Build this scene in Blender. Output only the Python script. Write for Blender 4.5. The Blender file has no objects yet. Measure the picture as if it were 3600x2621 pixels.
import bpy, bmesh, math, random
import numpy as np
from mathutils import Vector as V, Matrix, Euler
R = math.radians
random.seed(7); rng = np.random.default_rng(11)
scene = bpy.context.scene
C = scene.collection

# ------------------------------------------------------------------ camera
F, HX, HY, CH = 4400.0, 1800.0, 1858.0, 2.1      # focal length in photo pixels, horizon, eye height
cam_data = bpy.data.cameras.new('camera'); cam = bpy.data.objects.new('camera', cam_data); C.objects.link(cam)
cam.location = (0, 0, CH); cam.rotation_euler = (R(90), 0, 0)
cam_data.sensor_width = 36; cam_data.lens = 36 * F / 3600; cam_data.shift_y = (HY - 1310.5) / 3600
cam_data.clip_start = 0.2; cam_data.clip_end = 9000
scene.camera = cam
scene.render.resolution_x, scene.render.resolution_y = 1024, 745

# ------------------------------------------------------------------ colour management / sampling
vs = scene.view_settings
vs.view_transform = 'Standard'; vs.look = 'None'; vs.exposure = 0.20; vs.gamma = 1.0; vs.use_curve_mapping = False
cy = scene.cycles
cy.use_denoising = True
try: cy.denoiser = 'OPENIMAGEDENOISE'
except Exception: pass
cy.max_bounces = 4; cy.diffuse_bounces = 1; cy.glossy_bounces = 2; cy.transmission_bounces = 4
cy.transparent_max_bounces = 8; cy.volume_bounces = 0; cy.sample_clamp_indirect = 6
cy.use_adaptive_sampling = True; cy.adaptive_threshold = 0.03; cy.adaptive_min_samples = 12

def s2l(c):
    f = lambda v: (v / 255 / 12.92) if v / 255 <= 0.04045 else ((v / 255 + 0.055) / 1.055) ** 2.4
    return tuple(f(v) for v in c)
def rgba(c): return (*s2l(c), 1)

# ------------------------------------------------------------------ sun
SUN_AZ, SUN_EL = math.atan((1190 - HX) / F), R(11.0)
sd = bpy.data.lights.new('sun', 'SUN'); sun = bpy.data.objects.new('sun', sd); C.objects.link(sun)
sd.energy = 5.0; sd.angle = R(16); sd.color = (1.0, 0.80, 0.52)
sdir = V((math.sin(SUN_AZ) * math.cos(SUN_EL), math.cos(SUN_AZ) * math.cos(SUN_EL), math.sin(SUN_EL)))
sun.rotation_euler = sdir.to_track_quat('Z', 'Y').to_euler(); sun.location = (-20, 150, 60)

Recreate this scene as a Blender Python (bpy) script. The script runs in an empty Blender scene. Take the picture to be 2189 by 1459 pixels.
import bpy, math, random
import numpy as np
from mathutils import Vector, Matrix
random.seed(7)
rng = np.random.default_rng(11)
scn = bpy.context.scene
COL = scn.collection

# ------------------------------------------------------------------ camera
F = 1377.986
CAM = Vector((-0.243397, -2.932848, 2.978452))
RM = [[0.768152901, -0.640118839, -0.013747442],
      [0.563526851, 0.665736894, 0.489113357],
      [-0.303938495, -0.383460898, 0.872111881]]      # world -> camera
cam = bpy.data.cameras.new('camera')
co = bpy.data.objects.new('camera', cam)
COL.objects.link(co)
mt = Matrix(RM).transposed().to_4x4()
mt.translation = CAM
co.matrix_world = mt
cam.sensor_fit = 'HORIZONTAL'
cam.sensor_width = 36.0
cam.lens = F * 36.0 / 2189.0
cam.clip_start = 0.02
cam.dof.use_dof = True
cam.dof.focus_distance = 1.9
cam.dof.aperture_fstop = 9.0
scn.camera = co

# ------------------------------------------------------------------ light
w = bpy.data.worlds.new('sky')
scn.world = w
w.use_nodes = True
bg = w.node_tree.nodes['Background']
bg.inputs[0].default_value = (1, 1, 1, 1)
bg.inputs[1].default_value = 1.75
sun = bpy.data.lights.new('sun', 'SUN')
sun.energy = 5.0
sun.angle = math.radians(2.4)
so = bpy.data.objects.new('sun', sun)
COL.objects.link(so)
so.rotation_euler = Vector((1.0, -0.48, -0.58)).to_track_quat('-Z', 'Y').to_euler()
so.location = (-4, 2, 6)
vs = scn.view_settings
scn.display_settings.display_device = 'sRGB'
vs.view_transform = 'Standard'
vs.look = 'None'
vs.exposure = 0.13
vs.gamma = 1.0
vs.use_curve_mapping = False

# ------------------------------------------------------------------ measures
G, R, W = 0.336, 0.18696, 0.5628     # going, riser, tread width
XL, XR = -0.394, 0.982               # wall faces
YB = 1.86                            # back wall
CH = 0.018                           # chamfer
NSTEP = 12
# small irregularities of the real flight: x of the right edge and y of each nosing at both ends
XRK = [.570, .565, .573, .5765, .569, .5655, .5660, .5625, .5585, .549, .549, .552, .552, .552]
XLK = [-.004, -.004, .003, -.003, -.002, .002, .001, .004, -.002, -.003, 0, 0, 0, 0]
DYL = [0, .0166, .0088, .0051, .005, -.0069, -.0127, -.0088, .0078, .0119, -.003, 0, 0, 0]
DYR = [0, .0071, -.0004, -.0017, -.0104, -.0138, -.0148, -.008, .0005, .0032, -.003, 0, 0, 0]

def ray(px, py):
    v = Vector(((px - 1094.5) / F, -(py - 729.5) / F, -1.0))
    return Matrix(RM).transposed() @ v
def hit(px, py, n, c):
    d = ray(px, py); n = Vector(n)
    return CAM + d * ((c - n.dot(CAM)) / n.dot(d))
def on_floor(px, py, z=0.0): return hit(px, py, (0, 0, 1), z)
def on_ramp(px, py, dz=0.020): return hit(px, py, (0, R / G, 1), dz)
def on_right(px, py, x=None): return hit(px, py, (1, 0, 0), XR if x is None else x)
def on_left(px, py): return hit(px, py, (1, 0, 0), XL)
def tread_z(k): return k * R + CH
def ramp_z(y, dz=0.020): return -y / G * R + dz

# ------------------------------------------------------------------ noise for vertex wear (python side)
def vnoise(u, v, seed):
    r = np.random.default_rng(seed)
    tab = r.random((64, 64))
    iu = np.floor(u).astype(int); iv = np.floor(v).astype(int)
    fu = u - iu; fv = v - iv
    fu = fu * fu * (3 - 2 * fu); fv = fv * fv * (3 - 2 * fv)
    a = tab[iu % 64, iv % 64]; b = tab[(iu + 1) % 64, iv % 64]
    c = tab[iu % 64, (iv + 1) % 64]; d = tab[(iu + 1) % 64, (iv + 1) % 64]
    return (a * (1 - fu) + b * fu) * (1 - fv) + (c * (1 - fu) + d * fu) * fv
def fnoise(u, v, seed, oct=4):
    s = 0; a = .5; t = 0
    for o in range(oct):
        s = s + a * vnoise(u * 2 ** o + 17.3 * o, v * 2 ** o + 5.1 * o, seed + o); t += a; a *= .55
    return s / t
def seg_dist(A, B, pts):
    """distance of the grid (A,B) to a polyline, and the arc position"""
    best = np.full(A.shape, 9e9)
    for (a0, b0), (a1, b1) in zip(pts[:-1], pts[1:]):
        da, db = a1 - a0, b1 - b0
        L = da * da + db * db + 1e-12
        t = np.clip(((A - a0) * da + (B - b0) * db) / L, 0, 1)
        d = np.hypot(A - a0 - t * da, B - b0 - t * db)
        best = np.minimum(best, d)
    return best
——
Problem to solve
Reproduce the material above without altering a single character.

Correct response
Build this scene in Blender. Output only the Python script. Write for Blender 4.5. The Blender file has no objects yet. Measure the picture as if it were 3600x2621 pixels.
import bpy, bmesh, math, random
import numpy as np
from mathutils import Vector as V, Matrix, Euler
R = math.radians
random.seed(7); rng = np.random.default_rng(11)
scene = bpy.context.scene
C = scene.collection

# ------------------------------------------------------------------ camera
F, HX, HY, CH = 4400.0, 1800.0, 1858.0, 2.1      # focal length in photo pixels, horizon, eye height
cam_data = bpy.data.cameras.new('camera'); cam = bpy.data.objects.new('camera', cam_data); C.objects.link(cam)
cam.location = (0, 0, CH); cam.rotation_euler = (R(90), 0, 0)
cam_data.sensor_width = 36; cam_data.lens = 36 * F / 3600; cam_data.shift_y = (HY - 1310.5) / 3600
cam_data.clip_start = 0.2; cam_data.clip_end = 9000
scene.camera = cam
scene.render.resolution_x, scene.render.resolution_y = 1024, 745

# ------------------------------------------------------------------ colour management / sampling
vs = scene.view_settings
vs.view_transform = 'Standard'; vs.look = 'None'; vs.exposure = 0.20; vs.gamma = 1.0; vs.use_curve_mapping = False
cy = scene.cycles
cy.use_denoising = True
try: cy.denoiser = 'OPENIMAGEDENOISE'
except Exception: pass
cy.max_bounces = 4; cy.diffuse_bounces = 1; cy.glossy_bounces = 2; cy.transmission_bounces = 4
cy.transparent_max_bounces = 8; cy.volume_bounces = 0; cy.sample_clamp_indirect = 6
cy.use_adaptive_sampling = True; cy.adaptive_threshold = 0.03; cy.adaptive_min_samples = 12

def s2l(c):
    f = lambda v: (v / 255 / 12.92) if v / 255 <= 0.04045 else ((v / 255 + 0.055) / 1.055) ** 2.4
    return tuple(f(v) for v in c)
def rgba(c): return (*s2l(c), 1)

# ------------------------------------------------------------------ sun
SUN_AZ, SUN_EL = math.atan((1190 - HX) / F), R(11.0)
sd = bpy.data.lights.new('sun', 'SUN'); sun = bpy.data.objects.new('sun', sd); C.objects.link(sun)
sd.energy = 5.0; sd.angle = R(16); sd.color = (1.0, 0.80, 0.52)
sdir = V((math.sin(SUN_AZ) * math.cos(SUN_EL), math.cos(SUN_AZ) * math.cos(SUN_EL), math.sin(SUN_EL)))
sun.rotation_euler = sdir.to_track_quat('Z', 'Y').to_euler(); sun.location = (-20, 150, 60)

Recreate this scene as a Blender Python (bpy) script. The script runs in an empty Blender scene. Take the picture to be 2189 by 1459 pixels.
import bpy, math, random
import numpy as np
from mathutils import Vector, Matrix
random.seed(7)
rng = np.random.default_rng(11)
scn = bpy.context.scene
COL = scn.collection

# ------------------------------------------------------------------ camera
F = 1377.986
CAM = Vector((-0.243397, -2.932848, 2.978452))
RM = [[0.768152901, -0.640118839, -0.013747442],
      [0.563526851, 0.665736894, 0.489113357],
      [-0.303938495, -0.383460898, 0.872111881]]      # world -> camera
cam = bpy.data.cameras.new('camera')
co = bpy.data.objects.new('camera', cam)
COL.objects.link(co)
mt = Matrix(RM).transposed().to_4x4()
mt.translation = CAM
co.matrix_world = mt
cam.sensor_fit = 'HORIZONTAL'
cam.sensor_width = 36.0
cam.lens = F * 36.0 / 2189.0
cam.clip_start = 0.02
cam.dof.use_dof = True
cam.dof.focus_distance = 1.9
cam.dof.aperture_fstop = 9.0
scn.camera = co

# ------------------------------------------------------------------ light
w = bpy.data.worlds.new('sky')
scn.world = w
w.use_nodes = True
bg = w.node_tree.nodes['Background']
bg.inputs[0].default_value = (1, 1, 1, 1)
bg.inputs[1].default_value = 1.75
sun = bpy.data.lights.new('sun', 'SUN')
sun.energy = 5.0
sun.angle = math.radians(2.4)
so = bpy.data.objects.new('sun', sun)
COL.objects.link(so)
so.rotation_euler = Vector((1.0, -0.48, -0.58)).to_track_quat('-Z', 'Y').to_euler()
so.location = (-4, 2, 6)
vs = scn.view_settings
scn.display_settings.display_device = 'sRGB'
vs.view_transform = 'Standard'
vs.look = 'None'
vs.exposure = 0.13
vs.gamma = 1.0
vs.use_curve_mapping = False

# ------------------------------------------------------------------ measures
G, R, W = 0.336, 0.18696, 0.5628     # going, riser, tread width
XL, XR = -0.394, 0.982               # wall faces
YB = 1.86                            # back wall
CH = 0.018                           # chamfer
NSTEP = 12
# small irregularities of the real flight: x of the right edge and y of each nosing at both ends
XRK = [.570, .565, .573, .5765, .569, .5655, .5660, .5625, .5585, .549, .549, .552, .552, .552]
XLK = [-.004, -.004, .003, -.003, -.002, .002, .001, .004, -.002, -.003, 0, 0, 0, 0]
DYL = [0, .0166, .0088, .0051, .005, -.0069, -.0127, -.0088, .0078, .0119, -.003, 0, 0, 0]
DYR = [0, .0071, -.0004, -.0017, -.0104, -.0138, -.0148, -.008, .0005, .0032, -.003, 0, 0, 0]

def ray(px, py):
    v = Vector(((px - 1094.5) / F, -(py - 729.5) / F, -1.0))
    return Matrix(RM).transposed() @ v
def hit(px, py, n, c):
    d = ray(px, py); n = Vector(n)
    return CAM + d * ((c - n.dot(CAM)) / n.dot(d))
def on_floor(px, py, z=0.0): return hit(px, py, (0, 0, 1), z)
def on_ramp(px, py, dz=0.020): return hit(px, py, (0, R / G, 1), dz)
def on_right(px, py, x=None): return hit(px, py, (1, 0, 0), XR if x is None else x)
def on_left(px, py): return hit(px, py, (1, 0, 0), XL)
def tread_z(k): return k * R + CH
def ramp_z(y, dz=0.020): return -y / G * R + dz

# ------------------------------------------------------------------ noise for vertex wear (python side)
def vnoise(u, v, seed):
    r = np.random.default_rng(seed)
    tab = r.random((64, 64))
    iu = np.floor(u).astype(int); iv = np.floor(v).astype(int)
    fu = u - iu; fv = v - iv
    fu = fu * fu * (3 - 2 * fu); fv = fv * fv * (3 - 2 * fv)
    a = tab[iu % 64, iv % 64]; b = tab[(iu + 1) % 64, iv % 64]
    c = tab[iu % 64, (iv + 1) % 64]; d = tab[(iu + 1) % 64, (iv + 1) % 64]
    return (a * (1 - fu) + b * fu) * (1 - fv) + (c * (1 - fu) + d * fu) * fv
def fnoise(u, v, seed, oct=4):
    s = 0; a = .5; t = 0
    for o in range(oct):
        s = s + a * vnoise(u * 2 ** o + 17.3 * o, v * 2 ** o + 5.1 * o, seed + o); t += a; a *= .55
    return s / t
def seg_dist(A, B, pts):
    """distance of the grid (A,B) to a polyline, and the arc position"""
    best = np.full(A.shape, 9e9)
    for (a0, b0), (a1, b1) in zip(pts[:-1], pts[1:]):
        da, db = a1 - a0, b1 - b0
        L = da * da + db * db + 1e-12
        t = np.clip(((A - a0) * da + (B - b0) * db) / L, 0, 1)
        d = np.hypot(A - a0 - t * da, B - b0 - t * db)
        best = np.minimum(best, d)
    return best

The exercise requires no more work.